Marieme Helie Lucas: This is a very crucial question that I have debated a lot, including more than twenty years ago with feminist friends in the USA. While sex segregation was rapidly expanding in Algeria under the heavy weight of the first fundamentalist preachers and religious groups, I was trying to warn them about the potential backlash of their gender segregation policy in the name of feminism.

Many of our feminist weapons have been turned against us along the years… and I have come to this very sad conclusion that we were not smart enough to think, as thinkers and philosophers should, about all the facets of the concepts we were grappling with.

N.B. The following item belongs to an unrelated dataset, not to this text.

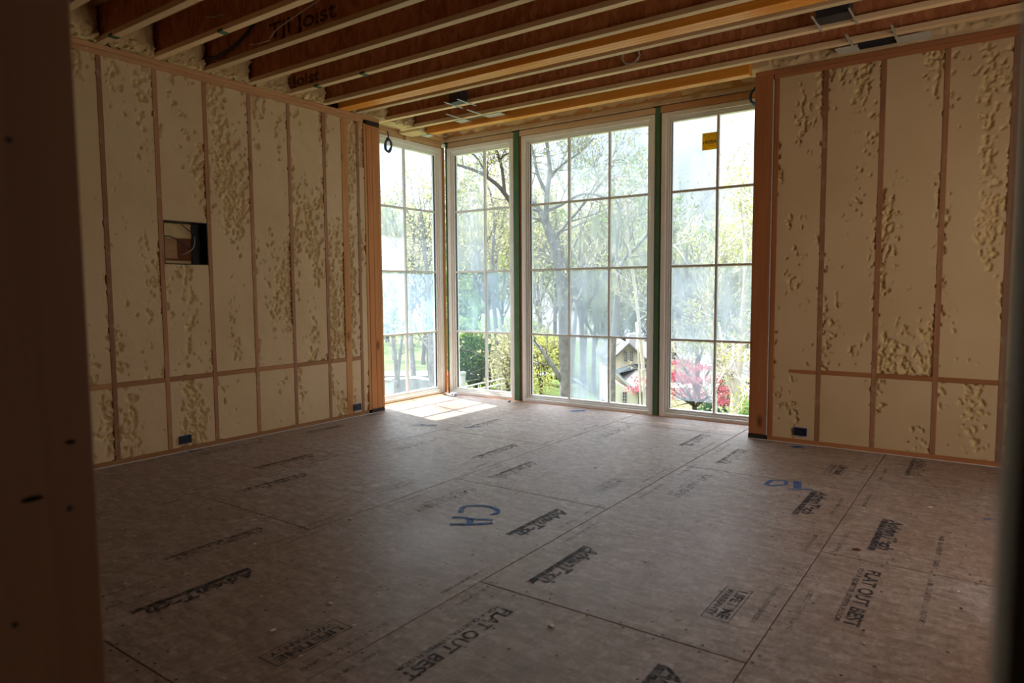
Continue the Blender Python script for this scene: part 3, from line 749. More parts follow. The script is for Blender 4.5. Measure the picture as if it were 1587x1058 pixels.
window('window_3', 0.885, 2.515, 0.0, 3.045, [1.488, 1.984], HB, 'back', [[.30, .42, .38], [.30, .34, .46], [.34, .50, .36], [0, .68, 0]])
window('window_4', 2.588, 3.70, 0.0, 3.045, [3.143], HB, 'back', [[.30, .0], [.42, .18], [.60, .54], [.40, 0]])

def gpost(label, x0, x1, y0, y1, z0=0.001, z1=HT+.02, red=0):
    t = thing('steel_post', label, 'post', ((x0+x1)/2, (y0+y1)/2, 0), 'green posts between the windows')
    t_ = 0.006
    obj('shaft', box(x0, y0, z0, x1, y1, z1, bev=.003), M['green'], t)
    if red: obj('primer_foot', box(x0-.001, y0-.001, z0, x1+.001, y1+.001, z0+red), M['bplate_x'], t)['label'] = 'bare red-brown foot of the post'
    obj('head_plate', box(x0-.02, y0-.004, z1-.012, x1+.02, y1, z1), M['bracket'], t)
gpost('green post between the two-pane corner window and the wide window', 0.780, 0.850, YB-.004, YB+.10)
gpost('dark green post between the wide window and the stickered window', 2.524, 2.572, YB-.004, YB+.10)
gpost('slim green post in the corner where the two window walls meet', -0.262, -0.240, YB-.004, YB+.04, red=.28)
# bare wood strip beside them
sb = thing('wood_strip', 'narrow orange wood strip in the corner beside the slim green post', 'trim board', (XB-.02, -0.285, 0))
obj('strip', box(XB-.03, -0.302, 0.001, XB+.012, -0.268, 3.06), M['stud_warm'], sb)
for x0, x1 in ((0.852, 0.883), (2.574, 2.586)):
    t = thing('wood_strip', 'thin brown wood strip right of the %s post' % ('green' if x0 < 1 else 'dark green'), 'trim board', ((x0+x1)/2, YB+.05, 0))
    obj('strip', box(x0, YB+.012, 0.001, x1, YB+.10, 3.06), M['bplate_x'], t)

# header pieces over the bay windows, and the plates above them
wb = struct_empty('wall_back', (1.7, YB, 0))
obj('header_block', box(-0.225, YB+.006, 3.050, 0.776, YB+.13, 3.112, bev=.003), M['pale_x'], wb)
obj('header_block', box(0.86, YB-.004, 3.052, 2.52, YB+.13, 3.112, bev=.003), M['pale_x'], wb)
obj('header_block', box(2.578, YB-.010, 3.050, 3.72, YB+.13, 3.112, bev=.003), M['plate_x'], wb)
obj('top_plate', box(-0.30, YB-.028, HT+.020, 3.72, YB+.13, HT+.068, bev=.006), M['pale_x'], wb)
obj('sill_board', box(-0.24, YB-.03, -0.003, 3.72, YB+.13, 0.0015), M['bplate_x'], wb)
obj('rim_board', box(-0.30, YB+.0, HT+.069, 3.72, YB+.13, HT+.30), M['plate_x'], wb)
foam_strip(wb, -0.24, 3.66, YB-.004, HT+.072, HT+.30, 31)
foam_lump(wb, -0.24, -0.90, HT+.22, 3.66, YB+.0, HT+.26, 33, (0, 0, -1), 0.02, 0.05, step=0.035, freq=12)
wbl = struct_empty('wall_bay_left', (XB, -0.9, 0))
obj('header_block', box(XB-.13, -1.615, 3.052, XB-.004, -0.30, 3.092, bev=.003), M['pale_y'], wbl)
obj('top_plate', box(XB-.13, -1.615, 3.094, XB+.015, -0.30, 3.130, bev=.003), M['pale_y'], wbl)
obj('top_plate', box(XB-.13, -1.615, 3.131, XB+.045, -0.30, 3.169, bev=.003), M['pale_y'], wbl)
obj('rim_board', box(XB-.13, -1.615, 3.17, XB-.03, -0.14, HT+.36), M['pale_y'], wbl)
obj('sill_board', box(XB-.13, -1.615, -0.003, XB+.04, -0.31, 0.010), M['bplate_y'], wbl)
obj('sill_board', box(XB+.045, -1.615, -0.003, XB+.075, -0.31, 0.006), M['pale_y'], wbl)
foam_lump(wbl, XB-.03, -1.60, 3.172, XB+.03, -0.30, HT+.30, 51, (1, 0, 0), 0.03, 0.08, step=0.014, freq=26)
foam_lump(wbl, XB-.03, -1.60, 3.170, XB+.20, -1.0, HT+.15, 52, (1, 0, 0), 0.04, 0.10, step=0.014, freq=24)
foam_lump(wbl, XB+.04, -1.09, 3.08, 0.03, -0.88, HT+.25, 57, (1, 0, 0), 0.05, 0.06, step=0.012, freq=24)
t = thing('foam_blob', 'small pale foam drip on the header over the left bay window', 'foam', (XB+.01, -0.92, 3.03))
foam_lump(t, XB-.01, -0.955, 3.04, XB+.02, -0.905, 3.10, 3, (1, 0, 0), 0.01, 0.01, name='blob', step=0.01)

# outside: eaves over both window walls keep the high sun off
struct('trim_1', boxes([(-1.30, -7.0, 3.44, -0.40, 0.62, 3.52), (-1.06, -7.0, 3.30, -1.02, 0.62, 3.50)]), M['white'])
struct('trim_2', boxes([(-0.40, 0.0, 3.44, 8.0, 0.80, 3.52), (-1.02, 0.58, 3.30, 8.0, 0.62, 3.50)]), M['white'])

# ---------------------------------------------------------------- ceiling
struct('ceiling', box(-0.30, -9.5, HT+0.305, 8.0, -0.10, HT+0.33), M['deck'])
def i_joist(y, x0, x1, label):
    t = thing('ceiling_joist', label, 'joist', (x0, y, HT), 'I-joists across the ceiling')
    obj('bottom_flange', box(x0, y-.029, HT+.0005, x1, y+.029, HT+.0375, bev=.002), M['flange'], t)
    obj('web', box(x0, y-.0048, HT+.0376, x1, y+.0048, HT+.2665), M['web'], t)
    obj('top_flange', box(x0, y-.029, HT+.2666, x1, y+.029, HT+.3045), M['flange'], t)
    return t
ords = ['first', 'second', 'third', 'fourth', 'fifth', 'sixth', 'seventh', 'eighth', 'ninth', 'tenth']
vis = [-4.778, -4.3714, -3.965, -3.5586, -3.1522, -2.7458, -2.3394, -1.933, -1.5266, -1.1202]
lab = ['dark joist cutting the top left corner of the view', 'joist landing on the left wall plate nearest the doorway jamb', 'joist above the left part of the media recess', 'joist carrying the black cable and JOIST lettering, with loose wire',
       'joist between the two lettered joists over the left wall', 'joist with JOIST lettering close to the foamed left wall', 'joist just on the doorway side of the slender orange beam',
       'joist just on the window side of the slender orange beam', 'joist with the pale wire coil, between the metal frames', 'last joist before the thick orange beam over the windows']
joists = {}
for i, y in enumerate(vis):
    joists[i] = i_joist(y, -0.005 if y < -1.7 else -0.18, 7.0, lab[i])
b1 = thing('ceiling_beam', 'slender orange laminated beam set between two I-joists', 'beam', (0, -2.104, HT))
for k in range(3): obj('ply', box(0, -2.172+.0455*k, HT-.001, 7.0, -2.127+.0455*k, HT+.300, bev=.002), M['lvl'], b1)
b2 = thing('ceiling_beam', 'thick orange laminated beam crossing in front of the window bay', 'beam', (0.10, -0.95, HT-.05))
for k in range(2): obj('ply', box(0.10, -0.996+.046*k, HT-.050, 3.655, -0.951+.046*k, HT+.300, bev=.002), M['lvl'], b2)
o = obj('hanger', boxes([(0.02, -0.99, HT-.060, 0.13, -0.90, HT-.052)]), M['rail_metal'], b2); o['label'] = 'grey metal hanger plate under the beam end'
# lettering on the webs
def web_text(par, body, x, y, z, size, width):
    bm = bmesh.new(); merge(bm, text_bm(body, size, width, bold=0.003), Matrix.Translation((x, y-.0058, z)) @ Matrix.Rotation(PI/2, 4, 'X'))
    o = obj('printed_lettering', bm, M['ink'], par)
def wp(px, py, ax, val):
    d = fwd + rt*((px-W/2)/F) - up*((py-H/2)/F); t = (val-CAM[ax])/d[ax]; return CAM + d*t
p0, p1 = wp(418, 48, 1, -3.5586), wp(522, 14, 1, -3.5586)
web_text(joists[3], 'TJI Joist', p0.x, -3.5586, HT+.075, 0.16, p1.x-p0.x)
p0, p1 = wp(452, 120, 1, -2.7458), wp(496, 110, 1, -2.7458)
web_text(joists[5], 'Joist', p0.x, -2.7458, HT+.06, 0.14, p1.x-p0.x)
# green paint dabs under flanges
for i, px, py in ((5, 563, 115), (1, 185, 60), (2, 350, 52), (5, 490, 134)):
    p = wp(px, py, 2, HT); yj = vis[i]
    o = obj('paint_dab', box(p.x-.03, yj-.0292, HT-.0008, p.x+.03, yj+.0292, HT+.02), M['green'], joists[i]); o['label'] = 'green paint dab'
# cables under the ceiling
def wire(name, label, pts, r, m_, cat='cable'):
    o = obj(name, tube(smooth_path(pts), r, 6), M[m_], smooth=True, origin=pts[0]); tag(o, label, cat)
wire('black_cable', 'thick black cable sagging along the joist over the left wall', [(0.03, -3.60, 3.19), (0.25, -3.60, 3.17), (0.5, -3.60, 3.21), (0.72, -3.60, 3.30), (0.8, -3.60, 3.38)], 0.013, 'cable_black')
wire('loose_wire', 'thin brown wire looping over the lettered joist near the ceiling', [(0.95, -3.62, 3.15), (1.05, -3.62, 3.20), (1.3, -3.62, 3.25), (1.7, -3.62, 3.32)], 0.004, 'cable_white')
wire('loose_wire', 'short pale wire hanging above the joist edge, left of the brown wire', [(0.72, -3.63, 3.155), (0.82, -3.64, 3.135), (0.95, -3.62, 3.14)], 0.003, 'cable_white')
wire('loose_wire', 'pale wire end beside the second joist at the top left', [(0.75, -3.99, 3.24), (0.85, -3.99, 3.215), (0.97, -3.985, 3.21)], 0.003, 'cable_white')
wire('loose_wire', 'short pale wire end under the joist between the lettered joists', [(1.05, -3.17, 3.14), (1.15, -3.18, 3.125), (1.28, -3.17, 3.135)], 0.003, 'cable_white')

# metal mounting frames between the joists
def mount(label, x, y, w, d, dark=False):
    t = thing('mounting_frame', label, 'metal bracket', (x, y, HT-.004), 'metal fixture frames between the joists')
    z = HT-.003
    pw = w*0.36
    obj('flange_plate', box(x-w/2, y-d/2, z-.003, x-w/2+pw*0.7, y+d/2, z), M['plate_metal'], t)
    obj('flange_plate', box(x+w/2-pw, y-d/2, z-.003, x+w/2, y+d/2, z), M['plate_metal'], t)
    obj('slot_wall', boxes([(x-w/2+pw*.7, y-d*.30, z-.003, x+w/2-pw, y-d*.27, z+.05), (x-w/2+pw*.7, y+d*.27, z-.003, x+w/2-pw, y+d*.30, z+.05), (x-w/2+pw*.7-.004, y-d*.3, z-.003, x-w/2+pw*.7, y+d*.3, z+.05), (x+w/2-pw, y-d*.3, z-.003, x+w/2-pw+.004, y+d*.3, z+.05)]), M['dark_metal'] if dark else M['rail_metal'], t)
    for xx in (x-w/2+pw*.55, x+w/2-pw*.95):
        obj('hanger_rail', box(xx-.008, y-.36, z-.002, xx+.008, y-d/2+.0, z+.006), M['rail_metal'], t)
    return t
def slot(label, x, y, w, d):
    t = thing('duct_boot', label, 'vent box', (x, y, HT), 'dark duct boots between the joists')
    obj('boot', boxes([(x-w/2, y-d/2, HT-.003, x+w/2, y+d/2, HT+.11)]), M['dark_metal'], t)
    for s in (-1, 1): obj('rail', box(x+s*w/2-.006+(.012*s), y-d/2-.06, HT-.006, x+s*w/2+.006+(.012*s), y+d/2+.12, HT-.0005), M['rail_metal'], t)
mount('pale metal fixture frame by the thick orange beam, left part of the ceiling', 0.90, -1.02, 0.60, 0.17)
mount('grey metal fixture frame above the red-brown post, right part of the ceiling', 4.62, -0.99, 0.62, 0.16, dark=True)
slot('small dark vent box beside the pale frame over the bay', 1.08, -1.62, 0.14, 0.10)
slot('dark vent box above the right wall near the grey frame', 4.42, -1.70, 0.20, 0.15)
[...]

Just think of our feminist praise for diversity, whilst all along we knew that difference was used to legitimise the racist South African apartheid regime, or the segregationist states of the USA. This concept is now used to legitimise the imposition of differences on women that make them unequal in the name of religion, ethnicity or culture.

It’s a very difficult question. I’m not sure there is a problem-free answer – I think there are problems either way.

On the other hand it’s not terribly difficult to argue that the motivations of Islamists are different from the motivations of feminists.

Then they talk about cultural relativism, and Helie Lucas says:

There is a relativist culture of non commitment and neutrality that has been expanding – certainly in the West, under the influence of liberalism, of human rights organisations and of political correctness and the fear of appearing racist. Accordingly, everything is equal; everything has to be respected on par – the right of the capitalist and the right of the worker, the right of the one who holds the gun and the right of the one who runs for his life away from the gun… It is high time to admit that there are conflicting rights, antagonistic rights.

It seems to me that progressive people have forgotten the virtues of being partisan. I want to stand for the right of the worker, not that of the capitalist, for the right of the man who runs for his life, not for the right of the man who holds the gun, and for the right of women to live their lives without interference from extreme-Right religious people.

Maryam talks about the trick of portraying oppressive practices like gender segregation as a matter of “rights” and Helie Lucas tells a couple of stories along the same lines:

At the beginning of the 70’s in Algiers I had two similar experiences:

I was in a queue waiting to vote when the man before me handed eleven (11, you read well) ID cards for all the women in his family whom he was voting for to the voting booth authority. I objected that this was illegal; the staff at the voting booth, the very person who was supposed to guarantee the respect of law accused me of being against the right of women to vote. These women, he said, could not get out of the house, hence their only way of voting was by giving their IDs to the male in the family. And who was I, a woman, objecting to women’s rights as citizens; how dared I?

Also in the early seventies, when for the first time a non-indigenous form of veiling appeared in the streets of Algiers, in fact an early Iranian style of chador that women in Turkey still wear, a sort of long rain coat on trousers, with a tight head scarf, it was labelled ‘the students’ dress’. Most female students in Algiers, especially during the first decade after independence, usually wore western clothes and did not cover their heads. It was clearly an offensive from Muslim fundamentalist groups; they were doing a lot of social work and, together with other goods, would distribute to poor families the so-called students’ dress, in fact the early model of  what was to become ‘the Islamic dress’. Orhan Pamuk described the same thing in Turkey, saying that it was virtually impossible to refuse this ‘gift’ while accepting all the others indispensable ones.

When I raised the issue of veiling young women, I was told that I was preventing women access to universities; that I was denying women the right to study! Without this outfit, fundamentalists said, fathers would not allow girls to go to university (a blatant lie, as Algerian fathers after independence were most willing to send all their children to university, boys and girls alike; schooling was entirely free and lunch was provided), hence I was depriving girls of their right to education by questioning their alien outfit…

We get that here too – all the religious fundamentalists insisting on their “rights” and their “freedom” to harm other people because Mr God said they could.